Vor Gericht stehen sechs Tschetschenen im Alter zwischen 22 und 36 Jahren, die im November 2020 einen Neuköllner Späti überfallen haben sollen, um dort Angehörige der deutsch-arabischen Großfamilie Remmo zu verletzen. Eingesetzt wurden Hämmer, Messer, Wasserpfeifen, Bänke und Reizgas. Die Angreifer verletzten drei Männer, einige Sequenzen der Tat wurden von Anwohnern gefilmt.
Polizei warnte vor einem Bandenkrieg
Wenige Tage danach folgte offenbar die Rache: Am Bahnhof Gesundbrunnen stechen Männer aus dem Remmo-Clan junge Tschetschenen nieder. Einige Tage später erneut Überfälle, wieder Verletzte. Vor drei Jahren wurde ein bekannter Kopf der Remmos dafür verurteilt.
Die Szene zeichnet sich weiterhin durch ein rigoroses Sanktionierungssystem und eine bemerkenswert formelle wie informelle transregionale Vernetzung aus.
Polizei-internes Schreiben über tschetschenische Netzwerke
In einem internen Schreiben wies die Polizeispitze ihre Beamten damals an, auf „Eigensicherung“ zu achten, auch weil mit dem Anreisen kampferprobter Tschetschenen aus ganz Europa zu rechnen sei. Beide Seiten, hieß es, verfügten über Waffen – womöglich sogar über Maschinenpistolen. In einem polizeilichen Lagebild war von „extremer Gewaltanwendung“ die Rede.

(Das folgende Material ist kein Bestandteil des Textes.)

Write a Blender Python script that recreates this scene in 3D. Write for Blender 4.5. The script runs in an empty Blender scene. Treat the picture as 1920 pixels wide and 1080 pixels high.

„Die Szene zeichnet sich weiterhin durch ein rigoroses Sanktionierungssystem und eine bemerkenswert formelle wie informelle transregionale Vernetzung aus“, hieß damals vom Landeskriminalamt. Hinzu kämen „ein ausgeprägter Ehrbegriff, eine hohe Gewalt- und Waffenaffinität sowie eine geringe Akzeptanz staatlicher Autorität“.
Als Islamisten im Syrien-Krieg aktiv
Einige der in Berlin aktiven Tschetschenen sollen als Islamisten im Syrien-Krieg gekämpft, andere in den Milizen des tschetschenischen Herrschers Ramsan Kadyrow gedient haben, der die Kaukasusprovinz mit Segen des russischen Präsidenten Wladimir Putin verwaltet.
Mitte November 2020 dann kommt es zu „Friedensverhandlungen“ zwischen den Unterwelt-Netzwerken. Vermittler ist ein syrisch-libanesischer Profiboxer. Online veröffentlicht er ein Statement, dazu ein entsprechendes Foto, auf dem sieben Männer an einem Tisch sitzend zu sehen sind: Vertreter der Tschetschenen sowie der Remmos.
Berlin-Tempelhof, Magdeburg, Neuruppin
In Justizkreisen heißt es vage, beide Lager hätten sich um Geschäfte gestritten, darunter womöglich Drogendeals und Schutzgeld-Erpressungen. Allerdings könnten auch „Ehrverletzungen“ der Auslöser für den Überfall auf den Remmo-Späti gewesen sein. Streit zwischen der Großfamilie und jungen Tschetschenen hatte es öfter gegeben, Anlass sollen ausgebliebene Respektbekundungen und religiöser Eifer gewesen sein. Schon im Jahr 2018 schlug ein Tschetschene in einer Tempelhofer Autowerkstatt einen Sprössling des Clans nieder.
In einer im Milieu kolportierten Version heißt es, ein Fall in Magdeburg habe die Fehde vollends eskalieren lassen. Drei Brüder aus Tschetschenien sollen dort im Sommer 2019 eine Shisha-Bar gestürmt haben, die dem Umfeld der Großfamilie Remmo zugerechnet wird. Die Tschetschenen sollen Gäste durch Stiche verletzt, später auch Pistole und Baseballschläger dabei gehabt haben.
Ein Jahr nach dem nun am Landgericht verhandelten Vorfall in Neukölln erreichte den Tagesspiegel eine E-Mail: Auslöser der Kämpfe sei ein Angriff auf einen Landsmann im Sommer 2020 in Neuruppin gewesen, schrieb der Vertreter eines Tschetschenen-Vereins ungeniert, der „Ladenbesitzer des Spätkaufs“ in Neukölln sollte deshalb „zur Rede“ gestellt werden.